Характерна запись Лили позднее, в Петербурге, когда она с приятельницей поехала в Царское Село снимать дачу. «Напротив наискосок сидит странный человек и на меня посматривает. Одет он в длинный суконный кафтан на шелковой пестрой подкладке, высокие сапоги, прекрасная бобровая шапка и палка с дорогим набалдашником, при том грязная бороденка и черные ногти. Я беззастенчиво его рассматривала, и он совсем скосил глаза в мою сторону, причем глаза оказались ослепительно синими, и вдруг, прикрыв лицо бороденкой, фыркнул. Меня это рассмешило, и я стала с ним переглядываться. Так и доехали до Царского. А там моя спутница, шепнула мне, покраснев: «Это Распутин!» На вокзале ждем обратный поезд в Петербург — опять Распутин! Он сел с нами в один вагон и стал разговаривать со мной: «Кто такая, как зовут, чем занимаюсь, есть ли муж, где живу? Ты приходи ко мне обязательно, чайку попьем, ты не бойся, приводи мужа, только позвони сначала, а то ко мне народу много ходит, телефон такой-то».
Пойти к Распутину ужасно хотелось, но дело кончилось тем, что несколько дней все извозчики казались мне Распутиными».

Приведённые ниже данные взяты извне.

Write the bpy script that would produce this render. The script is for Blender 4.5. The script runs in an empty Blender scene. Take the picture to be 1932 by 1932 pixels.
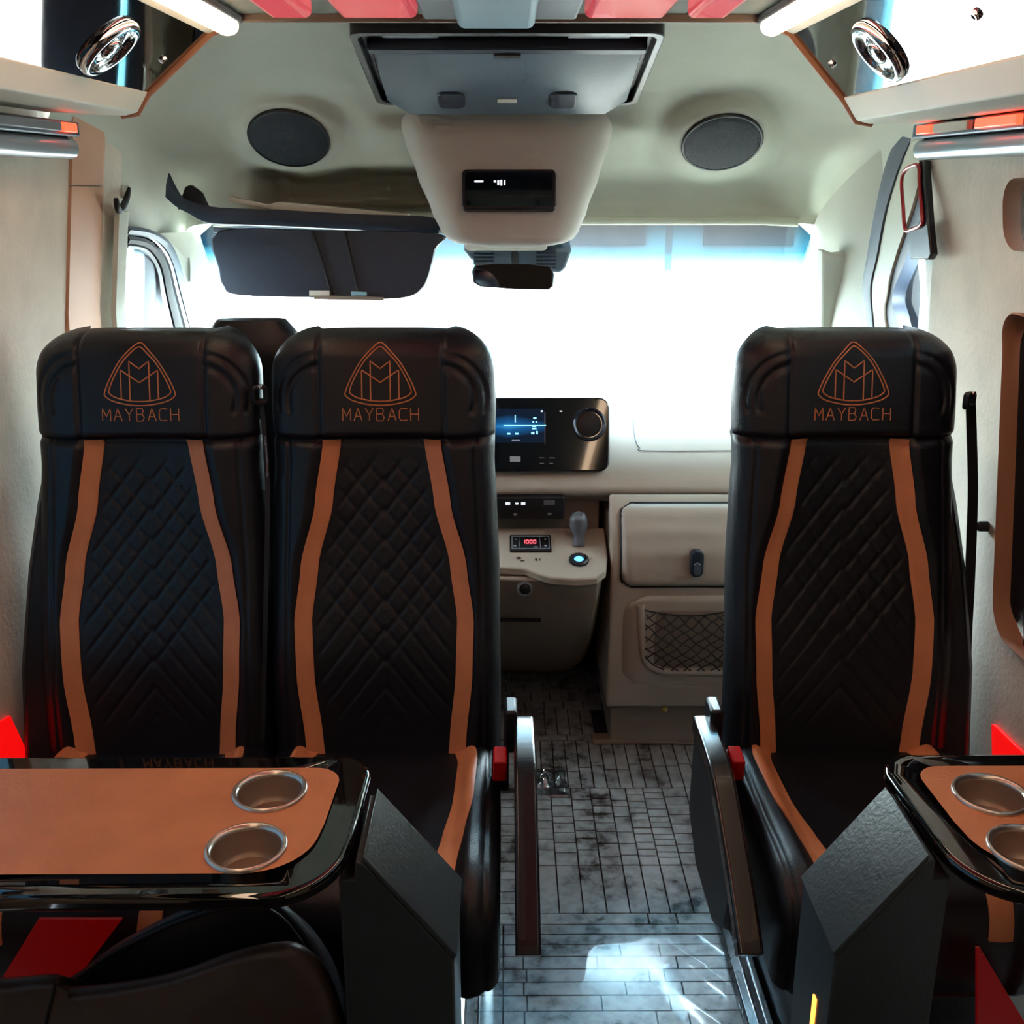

С детских лет до глубокой старости было в ней нечто, что привлекало внимание людей с первого взгляда.
«Сын шорно-седельного фабриканта-миллионера Осип Волк, — читаем мы в ее записках, — каждый день присылал цветы, к ужасу мамы — ведь я еще была гимназистка! Он сумасшедше любил меня и хотел, чтобы я умерла, для того, чтобы умереть вслед за мной, но меня это совершенно не устраивало. Когда я пришла к ним в дом впервые, он водил меня по комнатам, как гид, приговаривая: картина такого-то, стоит столько-то, куплена там-то. Скульптура такого-то, куплена там-то, заплачено столько-то. У него была своя упряжка и лошадь звали «Мальчик». Через неделю появился О., и я прогнала Волка.
Но в начале октября я ему позвонила, и он радостно примчался. Я сказала, что вернусь к нему, если он достанет цианистого калия для моей подруги. Он так меня обожал, что содрогнулся, но принес. Я ему не объяснила, что у меня все разладилось с О. и я решила не жить. Через три дня я приняла таблетки, но меня почему-то… пронесло. И только вчера мне мама открылась — заподозрив неладное, она обыскала мой стол, нашла яд, тщательно вымыла флакон и положила туда слабительное. Вместо трагедии получился фарс».
Фарс фарсом, но какая сила воли в таком возрасте!
В 1995 году раздается у меня телефонный звонок и тихий старушечий голос, извиняясь и заикаясь, робко спрашивает, нет ли в бумагах Лили Юрьевны, или не помню ли я из ее рассказов имени одного художника, это было давно, в Мюнхене, он писал ее в виде Венеры… Это говорит его дочь, ей за восемьдесят, и она собирает крохи о своем отце, который умер совсем молодым, и вот в бумагах его она нашла имя Лили Юрьевны… И не знаю ли я…
— Венера? Стоп! Как фамилия вашего отца?
— Гарри Блюменфельд.
Боже! Из тьмы веков возникла полустертая запись, сделанная еще до первой мировой войны: «Гарри Блюменфельду было 18 лет, когда я впервые увидела его у своей гимназической подруги. Он только что приехал из Парижа, куда его посылали учиться живописи. Все, начиная с внешности, было в нем необычайно. Очень смуглый, волосы черные, лакированные; брови-крылья; глаза светло-серые, мягкие и умные; выдающаяся нижняя челюсть и, как будто не свой огромный, развратный, с опущенными углами рот. Беспокойное лицо.